>> Begin Provided information

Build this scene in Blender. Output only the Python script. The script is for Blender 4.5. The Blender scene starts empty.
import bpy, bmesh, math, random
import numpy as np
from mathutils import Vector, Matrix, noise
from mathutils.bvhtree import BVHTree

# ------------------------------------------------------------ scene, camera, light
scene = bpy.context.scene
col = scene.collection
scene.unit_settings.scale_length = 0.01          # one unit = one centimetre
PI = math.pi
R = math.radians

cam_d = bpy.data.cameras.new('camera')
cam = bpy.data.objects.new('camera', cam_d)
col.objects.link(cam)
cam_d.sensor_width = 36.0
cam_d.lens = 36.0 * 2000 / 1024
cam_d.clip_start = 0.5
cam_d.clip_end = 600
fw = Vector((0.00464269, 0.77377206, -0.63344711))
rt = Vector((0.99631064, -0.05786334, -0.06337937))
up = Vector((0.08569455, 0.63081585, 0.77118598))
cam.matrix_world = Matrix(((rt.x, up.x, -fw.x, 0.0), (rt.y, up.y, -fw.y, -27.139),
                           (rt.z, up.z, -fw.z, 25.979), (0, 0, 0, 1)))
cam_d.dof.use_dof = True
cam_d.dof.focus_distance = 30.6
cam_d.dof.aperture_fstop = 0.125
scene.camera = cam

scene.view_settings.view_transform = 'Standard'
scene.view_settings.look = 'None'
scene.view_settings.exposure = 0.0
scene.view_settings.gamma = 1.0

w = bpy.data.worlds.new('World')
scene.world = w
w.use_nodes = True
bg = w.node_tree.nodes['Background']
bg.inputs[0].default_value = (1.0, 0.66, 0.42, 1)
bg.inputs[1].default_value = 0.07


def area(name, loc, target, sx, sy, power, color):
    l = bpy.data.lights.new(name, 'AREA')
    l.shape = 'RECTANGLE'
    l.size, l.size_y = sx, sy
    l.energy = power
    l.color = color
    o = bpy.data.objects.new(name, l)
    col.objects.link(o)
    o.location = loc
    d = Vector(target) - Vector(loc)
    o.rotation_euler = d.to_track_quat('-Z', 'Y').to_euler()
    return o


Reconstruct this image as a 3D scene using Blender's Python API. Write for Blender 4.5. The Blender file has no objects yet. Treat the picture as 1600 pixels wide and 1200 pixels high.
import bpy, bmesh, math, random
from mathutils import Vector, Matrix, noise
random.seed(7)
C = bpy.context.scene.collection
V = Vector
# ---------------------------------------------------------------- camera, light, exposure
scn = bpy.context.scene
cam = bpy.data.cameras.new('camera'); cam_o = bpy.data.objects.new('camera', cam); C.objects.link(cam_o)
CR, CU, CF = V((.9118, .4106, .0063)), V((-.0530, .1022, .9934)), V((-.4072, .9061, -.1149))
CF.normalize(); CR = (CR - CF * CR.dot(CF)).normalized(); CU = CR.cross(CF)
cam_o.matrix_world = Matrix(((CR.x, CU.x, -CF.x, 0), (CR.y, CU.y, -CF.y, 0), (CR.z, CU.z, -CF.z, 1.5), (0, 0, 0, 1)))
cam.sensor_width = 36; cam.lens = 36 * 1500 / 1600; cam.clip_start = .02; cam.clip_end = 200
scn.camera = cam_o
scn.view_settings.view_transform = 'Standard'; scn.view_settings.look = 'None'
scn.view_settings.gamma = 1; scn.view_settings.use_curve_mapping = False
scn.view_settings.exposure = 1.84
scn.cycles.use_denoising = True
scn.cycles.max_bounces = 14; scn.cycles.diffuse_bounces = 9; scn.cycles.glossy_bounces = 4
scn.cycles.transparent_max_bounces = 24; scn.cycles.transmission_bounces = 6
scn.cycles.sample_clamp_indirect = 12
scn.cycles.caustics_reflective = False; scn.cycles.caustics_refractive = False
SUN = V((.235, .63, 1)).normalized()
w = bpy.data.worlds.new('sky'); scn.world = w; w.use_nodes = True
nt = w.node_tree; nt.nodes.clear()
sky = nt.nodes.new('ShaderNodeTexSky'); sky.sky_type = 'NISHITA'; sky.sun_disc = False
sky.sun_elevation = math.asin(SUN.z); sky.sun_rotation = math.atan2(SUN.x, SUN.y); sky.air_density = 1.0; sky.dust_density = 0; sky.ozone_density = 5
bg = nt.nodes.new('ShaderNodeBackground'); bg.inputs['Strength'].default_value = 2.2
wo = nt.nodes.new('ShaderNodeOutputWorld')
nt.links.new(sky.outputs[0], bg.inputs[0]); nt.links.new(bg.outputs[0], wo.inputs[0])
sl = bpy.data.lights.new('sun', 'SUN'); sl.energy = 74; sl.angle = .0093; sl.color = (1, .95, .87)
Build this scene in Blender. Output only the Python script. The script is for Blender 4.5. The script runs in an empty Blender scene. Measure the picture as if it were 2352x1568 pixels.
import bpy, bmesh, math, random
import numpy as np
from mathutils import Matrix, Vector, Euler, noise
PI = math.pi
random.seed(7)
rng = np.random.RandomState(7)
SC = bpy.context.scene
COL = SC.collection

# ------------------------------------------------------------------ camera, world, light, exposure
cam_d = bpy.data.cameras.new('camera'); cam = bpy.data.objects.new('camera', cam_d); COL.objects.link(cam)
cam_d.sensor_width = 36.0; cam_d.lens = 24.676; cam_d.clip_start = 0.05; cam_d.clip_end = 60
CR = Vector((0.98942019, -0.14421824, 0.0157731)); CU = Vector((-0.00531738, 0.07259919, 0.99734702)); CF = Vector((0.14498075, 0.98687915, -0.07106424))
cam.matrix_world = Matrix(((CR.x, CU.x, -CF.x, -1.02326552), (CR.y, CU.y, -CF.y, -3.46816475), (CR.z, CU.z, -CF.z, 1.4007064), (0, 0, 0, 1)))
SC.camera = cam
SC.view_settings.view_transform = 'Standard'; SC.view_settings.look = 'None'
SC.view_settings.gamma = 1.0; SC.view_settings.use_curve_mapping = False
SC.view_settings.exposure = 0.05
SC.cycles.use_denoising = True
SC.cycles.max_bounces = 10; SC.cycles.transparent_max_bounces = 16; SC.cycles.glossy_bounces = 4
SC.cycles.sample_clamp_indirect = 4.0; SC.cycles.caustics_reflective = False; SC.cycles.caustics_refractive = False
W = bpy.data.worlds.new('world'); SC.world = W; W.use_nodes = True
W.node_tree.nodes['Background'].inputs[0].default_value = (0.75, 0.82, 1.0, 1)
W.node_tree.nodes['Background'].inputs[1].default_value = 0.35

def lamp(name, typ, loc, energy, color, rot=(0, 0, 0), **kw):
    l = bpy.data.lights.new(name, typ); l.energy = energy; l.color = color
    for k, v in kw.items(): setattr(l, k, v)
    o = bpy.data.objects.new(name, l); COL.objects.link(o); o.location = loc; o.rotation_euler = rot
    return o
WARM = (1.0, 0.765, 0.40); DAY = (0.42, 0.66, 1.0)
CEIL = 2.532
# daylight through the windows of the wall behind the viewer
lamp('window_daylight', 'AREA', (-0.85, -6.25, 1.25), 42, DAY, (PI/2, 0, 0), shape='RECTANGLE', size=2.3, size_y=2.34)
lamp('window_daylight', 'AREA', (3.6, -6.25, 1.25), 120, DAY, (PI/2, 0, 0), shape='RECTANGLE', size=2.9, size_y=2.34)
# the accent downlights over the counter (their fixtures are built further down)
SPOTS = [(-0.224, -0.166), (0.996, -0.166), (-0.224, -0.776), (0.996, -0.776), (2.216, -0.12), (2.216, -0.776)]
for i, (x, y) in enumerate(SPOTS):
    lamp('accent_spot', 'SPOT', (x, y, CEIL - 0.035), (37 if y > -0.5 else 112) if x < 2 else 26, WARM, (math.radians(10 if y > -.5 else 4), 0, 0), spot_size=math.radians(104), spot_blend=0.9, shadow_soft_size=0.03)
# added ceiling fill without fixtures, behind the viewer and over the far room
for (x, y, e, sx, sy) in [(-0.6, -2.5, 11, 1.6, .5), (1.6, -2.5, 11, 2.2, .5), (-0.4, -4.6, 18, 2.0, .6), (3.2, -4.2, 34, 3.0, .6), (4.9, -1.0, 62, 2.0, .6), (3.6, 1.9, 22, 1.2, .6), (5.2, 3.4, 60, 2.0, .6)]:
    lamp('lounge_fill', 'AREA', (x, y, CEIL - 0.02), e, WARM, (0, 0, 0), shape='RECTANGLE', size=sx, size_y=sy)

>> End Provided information

Short problem ->
Pick out every line of the listing containing the word "this", and show those lines.

Answer for the task ->
Build this scene in Blender. Output only the Python script. The script is for Blender 4.5. The Blender scene starts empty.
Reconstruct this image as a 3D scene using Blender's Python API. Write for Blender 4.5. The Blender file has no objects yet. Treat the picture as 1600 pixels wide and 1200 pixels high.
Build this scene in Blender. Output only the Python script. The script is for Blender 4.5. The script runs in an empty Blender scene. Measure the picture as if it were 2352x1568 pixels.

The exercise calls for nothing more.